In my Money Week column this week, I've been arguing that shareholders shouod be pushing for higher dividends. Here's a taster....
What’s the most important task for the chief executive of a quoted company?
Driving earnings per share forwards, perhaps? Increasing the rate of return on capital employed? Or taking notice of a wider community of ‘stakeholders’.
A generation ago, the answer to that question would have been a lot simpler. His or her main duty was to maintain, and even better steadily increase, the amount that the company paid out to its shareholders every year.
And yet, over the last decade, the dividend has gradually dwindled in importance, until it often appears like little more than an easily expendable luxury.
That is a big mistake. Dividends are a crucial component of the total returns investors can make on their money. And they are a great way of disciplining chief executives. If there is one thing the City should try and get right in the next decade it should be getting dividends back onto the pedestal they once occupied.
Research published this week by Capita Registers showed just how far dividends have fallen down the list of the City’s priorities. In total, UK listed companies paid out £56.9 billion to their shareholders in 2009, a reduction of around £10 billion, or 15%, on 2008. Much of that was accounted for by some of the big banks scrapping their dividends as a result of the credit crunch. But it was far more wide spread than just the financial sector. Overall, 202 listed firms cut their dividends, and of those, 74 paid out nothing at all. Meanwhile, 179 companies increased their payouts, whilst 60 held them steady.
The situation is even worse if you look at the balance of payments between companies and investors. Taking the last two years together, quoted companies paid out £123 billion in dividends. But they took back £124 billion in rights issues to bolster their balance sheets (about 60% of which went to the state-rescued banks). Investors were net losers from the deal. Nor is that likely to get any better soon. In the coming year, Capita only forecasts a 5% rise in the overall levels of payouts.
Much the same is true in the US. Thirty years ago, according to Standard & Poor’s figures, 94% of American listed companies sent a cheque every quarter to shareholders. Now it is only 74%.
It is all a far cry from the days when the dividend was king.
When BP cut its dividend in 1992, during the slump in the oil market and a global recession, it was such a traumatic event for the oil giant that it was thought necessary for the whole board to be restructured. Tycoons such as Tiny Rowland could build whole careers on the simple rock of constantly paying out high dividends to armies of small shareholders.

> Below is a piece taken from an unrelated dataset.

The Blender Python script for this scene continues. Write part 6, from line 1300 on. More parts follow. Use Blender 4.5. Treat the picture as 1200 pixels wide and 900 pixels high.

These days chief executives appear to think they can push the dividend up or down a bit, according to market conditions. It doesn’t appear to be any more important than adjusting the advertising budget. It certainly isn’t something that would prompt the resignation of the board. Nor would it raise much more than a few grumbles among the shareholders.
There are, of course, reasons that dividends have declined in importance. They aren’t always tax-efficient – investors have to pay income tax on them, compared to usually lower capital gains taxes on increases in the share price. Companies have explored other ways of rewarding shareholders, such as share buy-backs.
But it has gone too far.
Dividends are important for three reasons.
First, they are a crucial component of shareholders’ total return. Over the medium-term, the owners of capital will be rewarded just as much by the payouts on their shares as they will be any rise in equity markets. More importantly, companies can control it. There isn’t much they can do about share prices. Equity markets are buffeted by dozens of different events. But they can always decide their dividend.
Next, it an’t be fiddled. A clever finance director can come up with all sorts of different ways of measuring performance, most of which can be tweaked depending on where you park different assets and liabilities. Investment bankers can devise fiendishly complex ways of restructuring companies that are meant to ‘create value’ for shareholders. They may or may not be real. But if a company used to pay out 50p per share every six months, it either still does or it doesn’t. It’s completely transparent.
Thirdly, the dividend is the essence of what a stock market is about. Investors gives companies their money to build factories, shops and warehouses, In return, they receive a steady share of the profits in the form of dividends. Lose sight of that, and it hard to think what the stock market is really for.
So what can the markets do about it.
Two changes would help.
First, why not link the pay of chief executives directly to the dividend? Instead of baffling schemes designed to pay-out if they hit a whole series of benchmarks, just offer them a slice of the total pay-out to shareholders. If they can get the dividend up, then they’ll make a lot of money. If they cut the pay-out, they’d loose a lot of money. It would be simple, easy to measure, and make sure they were motivated by precisely the same target as their shareholders.
Next, exert some discipline.
Institutional shareholders should get back to the policy of turning on boards that cut the dividend. It should be a last resort, to be used only an the direst of emergencies, not one of the first costs that can be sliced during a downturn. Make it clear that the chairman and chief executive are expected to offer their resignation at the same time.
Both would very quickly make paying out regular and rising dividends the main priority of most listed companies again.
And, fairly quickly, that would make for a far healthier stock market – and certainly one that was a lot more rewarding for investors.